We can get an idea of this by visiting the url (project currently closed). It’s just scaring.

As we can see, extracting the geolocation data (longitude and latitude stored in the photo information) and using Google Maps we have not only the picture of our beautiful dog that we wanted to share with our friends but also the geolocation of our nice house:

What follows it is a fictional story… or maybe not.

Let’s suppose “bichomalo” (if you want to know who “bichomalo” —Badguy— is check this link: — Spanish) has just found Alice, a nice 15 years old girl who he is obsessed with.
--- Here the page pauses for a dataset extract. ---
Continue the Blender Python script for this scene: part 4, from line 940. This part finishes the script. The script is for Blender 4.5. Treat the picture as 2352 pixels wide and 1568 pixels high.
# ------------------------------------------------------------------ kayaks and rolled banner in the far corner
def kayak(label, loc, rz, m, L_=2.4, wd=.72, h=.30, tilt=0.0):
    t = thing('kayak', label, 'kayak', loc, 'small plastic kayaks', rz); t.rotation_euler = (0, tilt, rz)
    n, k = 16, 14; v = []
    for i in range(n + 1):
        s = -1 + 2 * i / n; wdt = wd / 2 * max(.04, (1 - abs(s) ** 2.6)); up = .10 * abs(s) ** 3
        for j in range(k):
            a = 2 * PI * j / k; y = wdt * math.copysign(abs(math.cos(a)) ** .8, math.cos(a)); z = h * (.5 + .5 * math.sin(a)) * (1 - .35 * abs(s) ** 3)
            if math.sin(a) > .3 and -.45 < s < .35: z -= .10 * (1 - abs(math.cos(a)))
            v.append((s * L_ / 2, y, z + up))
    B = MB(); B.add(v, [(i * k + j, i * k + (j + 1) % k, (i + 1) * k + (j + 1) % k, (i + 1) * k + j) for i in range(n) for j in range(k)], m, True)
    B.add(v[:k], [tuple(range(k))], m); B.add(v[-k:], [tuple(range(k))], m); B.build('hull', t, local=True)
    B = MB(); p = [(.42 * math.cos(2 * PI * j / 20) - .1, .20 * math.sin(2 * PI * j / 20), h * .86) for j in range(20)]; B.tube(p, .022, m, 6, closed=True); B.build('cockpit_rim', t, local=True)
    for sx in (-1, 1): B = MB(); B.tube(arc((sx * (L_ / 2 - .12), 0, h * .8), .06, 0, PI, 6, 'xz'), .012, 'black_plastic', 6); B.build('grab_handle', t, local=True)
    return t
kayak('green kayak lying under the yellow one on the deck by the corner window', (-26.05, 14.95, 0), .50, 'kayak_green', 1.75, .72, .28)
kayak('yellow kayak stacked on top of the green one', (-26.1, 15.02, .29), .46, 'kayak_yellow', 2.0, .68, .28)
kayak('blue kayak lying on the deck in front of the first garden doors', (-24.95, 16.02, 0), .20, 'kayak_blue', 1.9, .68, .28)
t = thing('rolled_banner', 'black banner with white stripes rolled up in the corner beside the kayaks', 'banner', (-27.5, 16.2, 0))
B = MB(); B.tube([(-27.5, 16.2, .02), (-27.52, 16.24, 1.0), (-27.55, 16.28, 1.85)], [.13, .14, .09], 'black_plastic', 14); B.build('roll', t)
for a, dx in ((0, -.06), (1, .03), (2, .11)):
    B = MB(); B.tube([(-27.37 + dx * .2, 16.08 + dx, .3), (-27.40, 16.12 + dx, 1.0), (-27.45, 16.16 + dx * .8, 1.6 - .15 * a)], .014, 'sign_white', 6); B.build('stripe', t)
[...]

Girl dads’ have bought her the latest smartphone with an Internet flat rate; they don’t know much about technology or security risks. Alice creates her twitter user —of course with her real name— and begins to tweet; it is cool. Soon, she starts sharing photos in their tweets, ignoring that they contain the coordinates of the place where the photo is taken. Bichomalo certainly knows it. He creates a fake profile and follows the girl; a photo of a young blonde girl trimmed down to show only her eyes, downloaded from any corner of the Internet, makes it credible enough. He often tweets girly things and even sends some private messages to Alice.

This friday our girl is at the birthday of her best friend. It took she some time to convince her parents but they finally accepted because she would not be far from home. The party is funny and she tweets many photos, but at 2am she gets tired and decides to go back home, only a few blocks away. “Time 2 go home“, publishes Alice in her twitter… Bichomalo reads it and knows exactly where is she, where is she going and her way to home; almost a hundred photos published over a couple of months with a lot of geolocation data. We don’t need to say anything else.

We can’t deny geolocation it is a useful technology. However, as with any other technology, we must be aware of its dangers and there’s only one way for it: education. Even more when, as we have seen, when its bad use may impact significantly on vulnerable groups as our children.